Di zaman sebelum Islam, bangsa arab tidak mengenal yang namanya penanggalan dengan angka sebagaimana hari ini kita menggunakannya. Tetapi mereka akan selalu mengingat peristiwa penting yang terjadi di tahun tersebut yang berkaitan dengan kaumnya, seperti peristiwa peperangan, atau bencana alam dan yang lainnya. Oleh karena itu, ketika seseorang ditanya tentang kapan dia lahir, maka dia akan mengaitkan tahun kelahirannya dengan peristiwa penting. Begitu pula dengan kelahiran Nabi Muhammad SAW, Ibnu Abbas ra. mengatakan bahwa Nabi Muhammad SAW dilahirkan pada hari senin tanggal 12 bulan Rabiul awal tahun gajah bertepatan tahun 571 Masehi (lihat kitab Siroh nabawiyah Ibnu Hibban).
Lalu dia pun mengetahui bahwa ternyata bangsa arab telah memiliki tempat yang mereka agungkan dan setiap tahun diziarahi oleh mereka untuk melaksanakan ibadah haji. Ya benar, walaupun Nabi Muhammad belum diutus ditengah - tengah mereka, tapi bangsa arab sendiri telah mengenal ibadah haji, karena syariat haji telah diajarkan oleh Nabi Ibrahim, akan tetapi seiring dengan berjalannya waktu, tata caranya telah banyak yang berubah dan menyimpang dari ajaran Nabi Ibrahim. Melihat kenyataan itu, raja Abrahah pun bertekad untuk menghancurkan Ka'bah dengan pasukan gajahnya.

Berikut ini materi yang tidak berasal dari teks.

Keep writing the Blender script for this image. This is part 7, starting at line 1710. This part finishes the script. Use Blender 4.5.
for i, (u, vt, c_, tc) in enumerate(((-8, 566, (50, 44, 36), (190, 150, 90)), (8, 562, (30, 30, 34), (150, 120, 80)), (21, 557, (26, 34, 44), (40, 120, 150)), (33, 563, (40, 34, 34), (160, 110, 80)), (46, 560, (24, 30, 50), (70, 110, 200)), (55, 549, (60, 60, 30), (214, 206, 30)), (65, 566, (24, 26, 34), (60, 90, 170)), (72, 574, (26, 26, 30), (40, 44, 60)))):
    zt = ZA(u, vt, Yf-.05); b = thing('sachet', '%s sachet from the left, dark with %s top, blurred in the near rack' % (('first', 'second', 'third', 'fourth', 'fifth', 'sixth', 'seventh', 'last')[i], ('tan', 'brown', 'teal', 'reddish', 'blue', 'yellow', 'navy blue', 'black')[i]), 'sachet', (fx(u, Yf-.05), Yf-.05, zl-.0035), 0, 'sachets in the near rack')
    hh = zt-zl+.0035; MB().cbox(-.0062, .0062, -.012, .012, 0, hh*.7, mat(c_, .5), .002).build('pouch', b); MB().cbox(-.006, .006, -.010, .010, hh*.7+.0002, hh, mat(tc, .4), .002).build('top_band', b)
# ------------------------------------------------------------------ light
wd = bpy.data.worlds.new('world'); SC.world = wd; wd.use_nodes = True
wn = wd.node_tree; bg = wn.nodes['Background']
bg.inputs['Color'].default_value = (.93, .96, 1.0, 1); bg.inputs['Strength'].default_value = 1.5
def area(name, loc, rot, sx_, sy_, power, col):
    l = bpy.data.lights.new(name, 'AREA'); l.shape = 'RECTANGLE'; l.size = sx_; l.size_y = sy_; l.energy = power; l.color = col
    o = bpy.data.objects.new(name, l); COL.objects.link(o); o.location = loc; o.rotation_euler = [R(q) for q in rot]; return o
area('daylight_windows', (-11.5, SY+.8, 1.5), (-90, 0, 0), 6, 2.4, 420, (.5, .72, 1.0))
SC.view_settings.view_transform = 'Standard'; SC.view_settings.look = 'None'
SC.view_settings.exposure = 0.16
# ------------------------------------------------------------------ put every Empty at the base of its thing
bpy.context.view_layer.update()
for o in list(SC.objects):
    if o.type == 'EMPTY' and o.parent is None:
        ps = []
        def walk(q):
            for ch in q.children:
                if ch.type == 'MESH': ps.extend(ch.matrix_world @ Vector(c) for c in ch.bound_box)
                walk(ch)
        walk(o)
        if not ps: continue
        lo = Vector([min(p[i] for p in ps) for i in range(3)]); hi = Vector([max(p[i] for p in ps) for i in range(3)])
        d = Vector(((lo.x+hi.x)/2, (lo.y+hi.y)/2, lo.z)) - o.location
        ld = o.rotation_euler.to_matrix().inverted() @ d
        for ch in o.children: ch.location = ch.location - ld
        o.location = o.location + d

Ketika telah mendekati Mekah, Abrahah berhenti dan mempersiapkan pasukannya untuk kemudian menghancurkan Ka'bah. Di sisi lain, ternyata mereka pun merampas unta yang ada disekitar kota Mekah, dan ternyata unta - unta tersebut milik Abdul Muthallib (kakek Nabi Muhammad). Mengetahui hal itu, Abdul Muthallib pun mendatangi Abrahah dan mengutarakan permintaannya agar dia melepaskan untanya. Mendengar apa yang dikatakan oleh Abdul Muthallib, Abrahah pun merasa terkejut, dia berkata, "Aku datang ke rumah (untuk menghancurkannya) yang telah engkau jadikan sebagai agamamu dan agama nenek moyangmu, tapi engkau malah hanya meminta agar aku mengembalikan untamu!" Abdul Muthallib pun menjawab, "Aku adalah pemilik unta itu, adapun rumah itu (Ka'bah), maka pemiliknyalah yang akan menjaganya". Abrahah berkata, "Dia tidak akan mampu melindunginya". Abdul Muthallib berkata, "Terserah engkau dengan-Nya". Maka Abrahah pun mengabulkan permintaannya dan mengembalikan semua unta miliknya. Dia pun berpesan agar Abdul Muthallib menyampaikan kepada penduduk Mekah bahwa dia tidak akan menyerang mereka, maksud kedatangannya hanya ingin menghancurkan Ka'bah.
Abdul Muthallib pun kembali dan mengabarkan kepada penduduk Mekah agar mereka berlindung di atas bukit yang ada di sekitar Mekah. Keesokan harinya, Abrahah pun mulai bersiap-siap untuk bergerak masuk ke kota Mekah, akan tetapi tiba-tiba gajah yang mereka tunggangi tidak mau mengikuti perntahnya untuk maju, setiap kali pasukan abrahah memaksa gajah-gajahnya untuk maju, selalu menolak dan bahkan memalingkan wajahnya ke arah Yaman, seolah-olah mereka ingin kembali karena ada sesuatu yang ditakutinya dimana hal itu tidak dirasakan oleh manusia. Akan tetapi pasukan Abrahah terus memaksa gajah-gajah itu dengan memukuli kepalanya, dengan terpaksa gajah-gajah itu menuruti perintahnya.
Ketika itu Allah pun mengirimkan pasukannya yaitu burung yang berbondong-bondong dimana setiap seekor burung membawa tiga batu, dua dikakinya dan satu diparuhnya. Setelah mendekati pasukan Abrahah, batu-batu itupun dilepaskan dan tepat mengenai sasaran. Setiap pasukan yang terkena batu tersebut, dia pun akan hancur binasa. Melihat hal itu, Abrahah pun bersama pasukannya yang tersisa mundur dan kembali ke Yaman. Allah menimpakan penyakit kepada Abrahah sehingga setiap kali dia singgah di suatu tempat menuju ke Yaman, dia pun terjatuh, bahkan karena penyakitnya itu, ujung jarinya satu persatu mengeluarkan nanah dan terlepas dari tangannya. Setibanya dia di Yaman tak berapa lama kemudian dia pun mati dengan mengenaskan.